期末試験は筆記試験1回・口頭試験1回で構成されている。筆記試験では作文2つが課され、口頭試験ではTLP生同士でペアを組んで会話を行い、それを教員が見て評価を行う。
勉強面の負担について
TLPでは課題の負担はそれほど重くはなく、毎回の課題も10分くらいで終わるものになっている。また、授業が充実しているため、集中して授業を受けるだけでもそれなりの能力が身につく。ただし、理系は言語以外の必修科目が多く、それに加えてTLP科目も受講しなければならないので、人によっては授業の負担が重いと感じるかもしれない。
継続及び編入について
継続条件
理系フランス語TLPを継続するには、各セメスターで以下の条件を満たしている必要がある。
・フランス語の科目で「優」以上(もしくはフランス語検定で一定の成績を収める)
・英語一列の成績がG1(≒=上位1割)(もしくはiELTS7.0以上 TOEFLiBT100以上)
編入条件
定員に空きがあれば、1Aセメスター・2SセメスターでTLPに編入することができる。編入のためには以下の条件を満たしている必要がある。
・英語一列の成績がG1(≒上位1割)もしくはIELTS7.0以上・TOEFLiBT100以上
・フランス語一列・二列・(文系の場合は)フランス語初級(演習)の成績が全て「優」以上
上記の要件を満たした上で、編入のための口述試験に通ればTLP編入が認められる。
継続する人・編入する人の割合
理系フランス語TLPの場合、1Aセメスターからの編入は1人。1Sセメスターでフランス語一列・二列の授業しか受けていなかったTLP生にとっては、その後の授業についていくことが難しいことが予想される。もしTLP編入を考えているならば、よりフランス語の力が身につくインテンシヴを履修しておいた方がいい。
一方、1Sセメスター中にTLPを離脱した(=途中から授業に来なくなった)のは2人で、それを含めて1S終了時でTLPの受講をやめた人は7人いた。
メリット・デメリット
メリット
・フランス語の習得
必修では文法しか勉強しないので会話レベルにまで到達することは難しいが、TLPでは授業中で会話を頻繁に行い、1セメスター受講しただけでもyoutubeにある簡単なフランス語の動画なら理解できるようになる。
・双方向性の高い授業
授業の中で会話がたくさんできるので、オンラインという環境の中でも双方向性がかなり高い。
・フランス語研修
後述するフランス語研修に無料または費用補助を受けて参加することができる。
・週に1度、フランス語ネイティブの教員とTLP生+TLP修了生+インテンシヴ受講生でフランス語で話をしながらランチを食べる会がある。
デメリット
・進度の速さ
授業の進度が早く、かつ1週間に受講すべきコマ数が多いので、一度授業を休むとついていけなくなる。
・他の科目との両立の難しさ
特に理系の場合は他の必修が多く、その上でTLP科目を履修しなければいけないので、他の科目と両立することが難しいかもしれない。
・履修の自由度が下がる
総合科目がたくさん開講される曜限(ある授業が開講される特定の曜日と時限のこと)とTLP科目が開講される曜限が重なることが多いので、履修したい総合科目を取れないケースが発生する。
海外研修・その他
海外研修
TLPでは1年生の春休みまたは2年生の夏休みにフランスで研修を行う。
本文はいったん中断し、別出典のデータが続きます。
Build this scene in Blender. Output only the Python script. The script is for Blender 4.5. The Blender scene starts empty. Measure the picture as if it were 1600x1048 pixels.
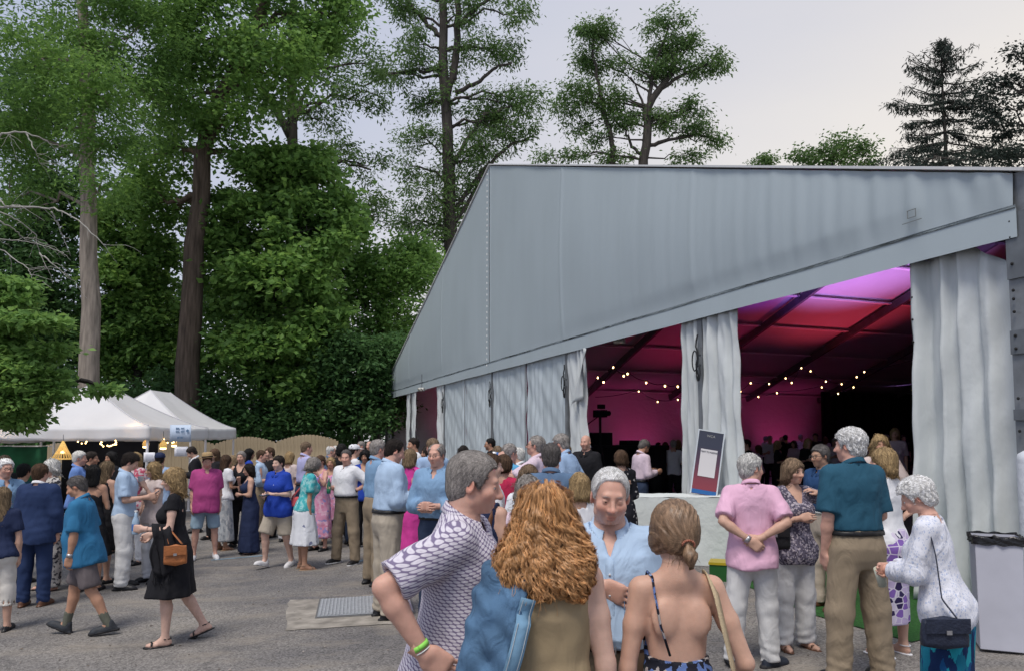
import bpy, math, random
import numpy as np
from mathutils import Vector, Matrix

SC = bpy.context.scene
COL = SC.collection
R = math.radians
rng = np.random.default_rng(7)
random.seed(7)

# ------------------------------------------------------------------ camera
HC, FPX, PITCH, HOR = 1.82, 1180.0, R(4.0), 686.0
SHV = (HOR - 523.4) / FPX - math.tan(PITCH)
cam = bpy.data.cameras.new('camera')
cam.sensor_width = 36.0
cam.lens = 36.0 * FPX / 1600.0
cam.shift_y = SHV * FPX / 1600.0
cam.clip_start = 0.05
cam.clip_end = 2000
camo = bpy.data.objects.new('camera', cam)
COL.objects.link(camo)
camo.location = (0, 0, HC)
camo.rotation_euler = (math.pi / 2 + PITCH, 0, 0)
SC.camera = camo

# ------------------------------------------------------------------ sky, sun, exposure
world = bpy.data.worlds.new('World')
SC.world = world
world.use_nodes = True
nt = world.node_tree
nt.nodes.clear()
wo = nt.nodes.new('ShaderNodeOutputWorld')
bg = nt.nodes.new('ShaderNodeBackground')
sky = nt.nodes.new('ShaderNodeTexSky')
sky.sky_type = 'NISHITA'
sky.sun_disc = False
sky.sun_elevation = R(61)
sky.sun_rotation = R(205)
sky.air_density = 1.0
sky.dust_density = 2.0
sky.ozone_density = 2.0
# thin dusk veil over the sky: lavender overhead, cream toward the sunset low on the right
tc = nt.nodes.new('ShaderNodeTexCoord')
dotn = nt.nodes.new('ShaderNodeVectorMath'); dotn.operation = 'DOT_PRODUCT'
nrm = nt.nodes.new('ShaderNodeVectorMath'); nrm.operation = 'NORMALIZE'
nt.links.new(tc.outputs['Generated'], nrm.inputs[0])
nt.links.new(nrm.outputs[0], dotn.inputs[0])
dotn.inputs[1].default_value = (0.62, 0.45, -0.55)
ramp = nt.nodes.new('ShaderNodeValToRGB')
cr = ramp.color_ramp
cr.elements[0].position = 0.45; cr.elements[0].color = (0.314, 0.347, 0.446, 1)
cr.elements[1].position = 0.82; cr.elements[1].color = (0.600, 0.560, 0.505, 1)
e = cr.elements.new(0.58); e.color = (0.366, 0.387, 0.463, 1)
e = cr.elements.new(0.70); e.color = (0.455, 0.450, 0.475, 1)
mr = nt.nodes.new('ShaderNodeMapRange')
mr.inputs['From Min'].default_value = -1; mr.inputs['From Max'].default_value = 1
nzw = nt.nodes.new('ShaderNodeTexNoise'); nzw.inputs['Scale'].default_value = 1.6; nzw.inputs['Detail'].default_value = 5
mpw = nt.nodes.new('ShaderNodeMapping'); mpw.inputs['Scale'].default_value = (1, 1, 3.5)
nt.links.new(nrm.outputs[0], mpw.inputs[0]); nt.links.new(mpw.outputs[0], nzw.inputs['Vector'])
madd = nt.nodes.new('ShaderNodeMath'); madd.operation = 'MULTIPLY_ADD'
madd.inputs[1].default_value = 0.22
nt.links.new(nzw.outputs['Fac'], madd.inputs[0])
nt.links.new(dotn.outputs['Value'], madd.inputs[2])
nt.links.new(madd.outputs[0], mr.inputs['Value'])
nt.links.new(mr.outputs[0], ramp.inputs[0])
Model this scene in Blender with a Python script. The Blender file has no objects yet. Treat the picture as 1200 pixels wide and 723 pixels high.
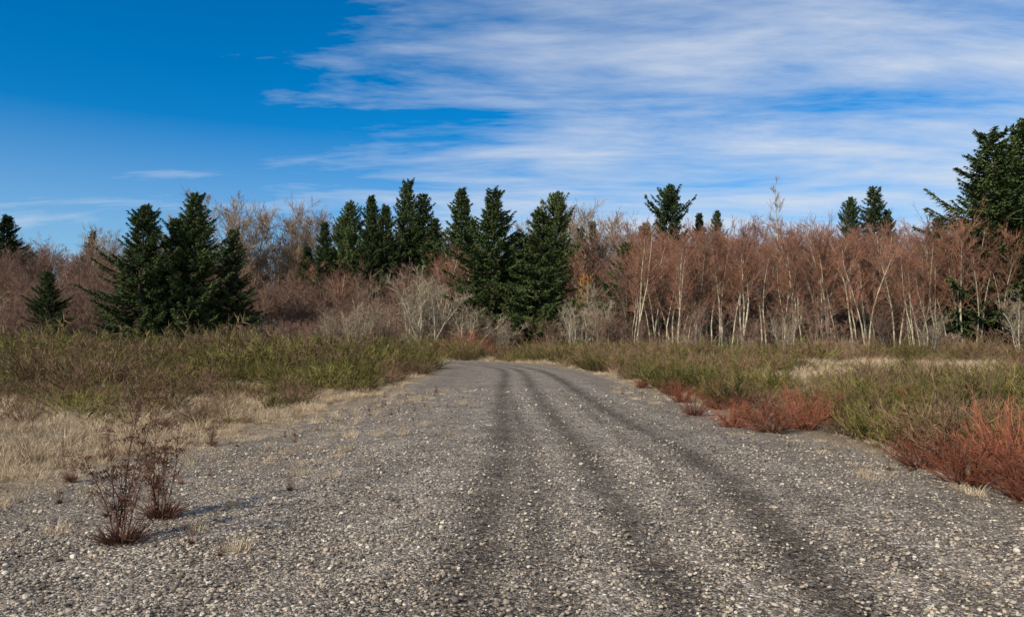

2016年度はリヨンとパリ、2017年度はパリとブリュッセル、2018年度はアンジェで研修を行った。
海外研修
・2016年夏季研修@リヨン・パリ
・2017年夏季研修@パリ・ブリ/
・2018・2022年夏季研修 アンジェ
なお滞在期間は2-3週間程度であり、渡航費・参加費については補助を受けることができるため一般的な旅行よりも格安で参加することができる。
参加者は帰国後に旅行記のような形でレポートを作成する。これはフランス語・イタリア語部会のHPに掲載される。
2022年度TLPフランス語夏季研修(アンジェ)報告
その他
TLP受講者はフランス語検定試験の費用補助を受けることができる。
内部の本音
使えるフランス語を身につけたいならTLPを受けるべきだと思います。必修だけだとリーディングはできるようになりますが、その他の技能を身につけるのは難しいかもしれません。フランス語を話したい・聞きたい・フランスに行って使いたい、という人にはTLPをお勧めできます。
また、TLP残留要件の1つである英語一列の勉強をサボるとTLPの継続が難しくなるので、英語の勉強も怠らずにやることをお勧めします。